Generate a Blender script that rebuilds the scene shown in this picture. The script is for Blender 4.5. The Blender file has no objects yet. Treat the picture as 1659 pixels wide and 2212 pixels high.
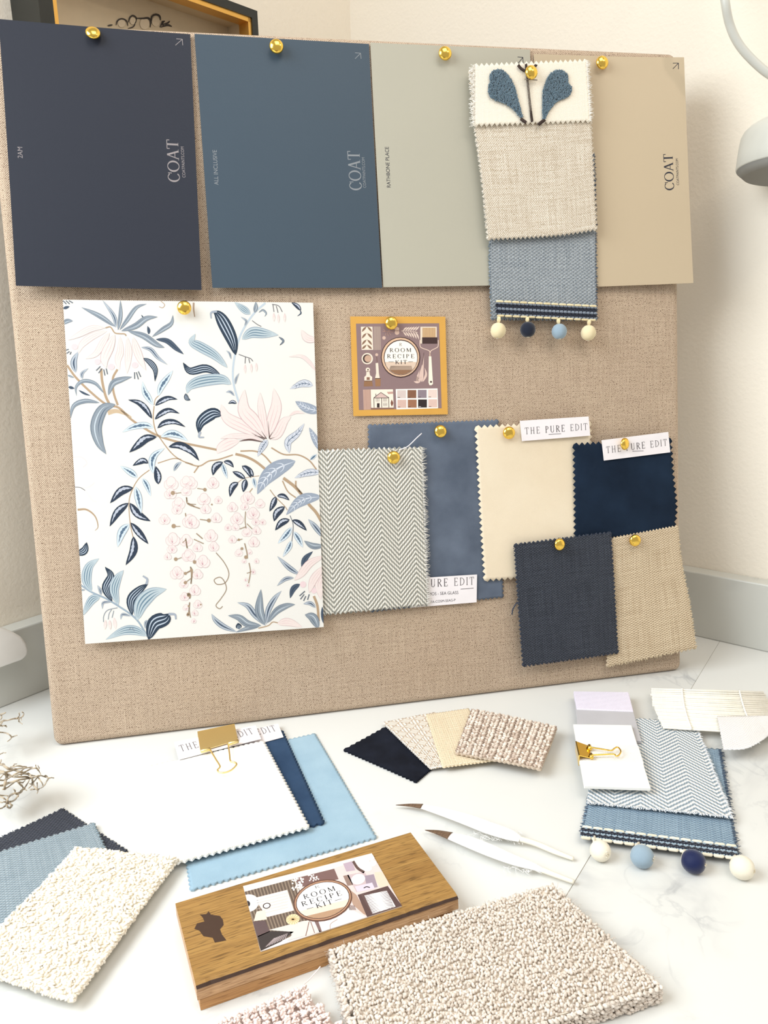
import bpy, bmesh, math, random
import numpy as np
from mathutils import Vector, Matrix
from mathutils.geometry import tessellate_polygon
random.seed(7); rng = np.random.default_rng(7)
SC = bpy.context.scene
COL = SC.collection
PI = math.pi
# ------------------------------------------------------------------ camera, world, lights, exposure
CP = np.array([0.1601, -0.6571, 0.3577]); CE = (1.32381, 0.02151, -0.2085); FPX = 1704.94
cd = bpy.data.cameras.new('camera'); cam = bpy.data.objects.new('camera', cd); COL.objects.link(cam)
cam.location = CP; cam.rotation_euler = CE
cd.sensor_fit = 'VERTICAL'; cd.sensor_height = 36.0; cd.lens = 36.0 * FPX / 2212; cd.clip_start = 0.02
SC.camera = cam
SC.view_settings.view_transform = 'Standard'; SC.view_settings.look = 'None'
SC.view_settings.gamma = 1; SC.view_settings.exposure = 0.30; SC.view_settings.use_curve_mapping = False
W = bpy.data.worlds.new('world'); SC.world = W; W.use_nodes = True
W.node_tree.nodes['Background'].inputs[0].default_value = (1.0, 0.98, 0.955, 1)
W.node_tree.nodes['Background'].inputs[1].default_value = 0.42
def area(name, loc, target, sx, sy, power, color):
    l = bpy.data.lights.new(name, 'AREA'); l.shape = 'RECTANGLE'; l.size = sx; l.size_y = sy
    l.energy = power; l.color = color
    o = bpy.data.objects.new(name, l); COL.objects.link(o); o.location = loc
    o.rotation_euler = (Vector(target) - Vector(loc)).to_track_quat('-Z', 'Y').to_euler(); return o
wl_ = area('window_light', (-0.60, -0.40, 0.85), (0.15, -0.22, 0.08), 0.8, 0.75, 10, (0.88, 0.95, 1.0)); wl_.data.spread = 2.6
area('ceiling_light', (0.50, -1.0, 1.8), (0.25, 0.0, 0.2), 0.9, 0.9, 8.5, (1.0, 0.95, 0.87))
area('warm_downlight', (1.05, -0.75, 1.25), (0.45, 0.3, 0.5), 0.05, 0.05, 1.2, (1.0, 0.86, 0.70))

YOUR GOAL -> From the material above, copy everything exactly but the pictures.

TASK RESPONSE ->
Generate a Blender script that rebuilds the scene shown in this picture. The script is for Blender 4.5. The Blender file has no objects yet. Treat the picture as 1659 pixels wide and 2212 pixels high.
import bpy, bmesh, math, random
import numpy as np
from mathutils import Vector, Matrix
from mathutils.geometry import tessellate_polygon
random.seed(7); rng = np.random.default_rng(7)
SC = bpy.context.scene
COL = SC.collection
PI = math.pi
# ------------------------------------------------------------------ camera, world, lights, exposure
CP = np.array([0.1601, -0.6571, 0.3577]); CE = (1.32381, 0.02151, -0.2085); FPX = 1704.94
cd = bpy.data.cameras.new('camera'); cam = bpy.data.objects.new('camera', cd); COL.objects.link(cam)
cam.location = CP; cam.rotation_euler = CE
cd.sensor_fit = 'VERTICAL'; cd.sensor_height = 36.0; cd.lens = 36.0 * FPX / 2212; cd.clip_start = 0.02
SC.camera = cam
SC.view_settings.view_transform = 'Standard'; SC.view_settings.look = 'None'
SC.view_settings.gamma = 1; SC.view_settings.exposure = 0.30; SC.view_settings.use_curve_mapping = False
W = bpy.data.worlds.new('world'); SC.world = W; W.use_nodes = True
W.node_tree.nodes['Background'].inputs[0].default_value = (1.0, 0.98, 0.955, 1)
W.node_tree.nodes['Background'].inputs[1].default_value = 0.42
def area(name, loc, target, sx, sy, power, color):
    l = bpy.data.lights.new(name, 'AREA'); l.shape = 'RECTANGLE'; l.size = sx; l.size_y = sy
    l.energy = power; l.color = color
    o = bpy.data.objects.new(name, l); COL.objects.link(o); o.location = loc
    o.rotation_euler = (Vector(target) - Vector(loc)).to_track_quat('-Z', 'Y').to_euler(); return o
wl_ = area('window_light', (-0.60, -0.40, 0.85), (0.15, -0.22, 0.08), 0.8, 0.75, 10, (0.88, 0.95, 1.0)); wl_.data.spread = 2.6
area('ceiling_light', (0.50, -1.0, 1.8), (0.25, 0.0, 0.2), 0.9, 0.9, 8.5, (1.0, 0.95, 0.87))
area('warm_downlight', (1.05, -0.75, 1.25), (0.45, 0.3, 0.5), 0.05, 0.05, 1.2, (1.0, 0.86, 0.70))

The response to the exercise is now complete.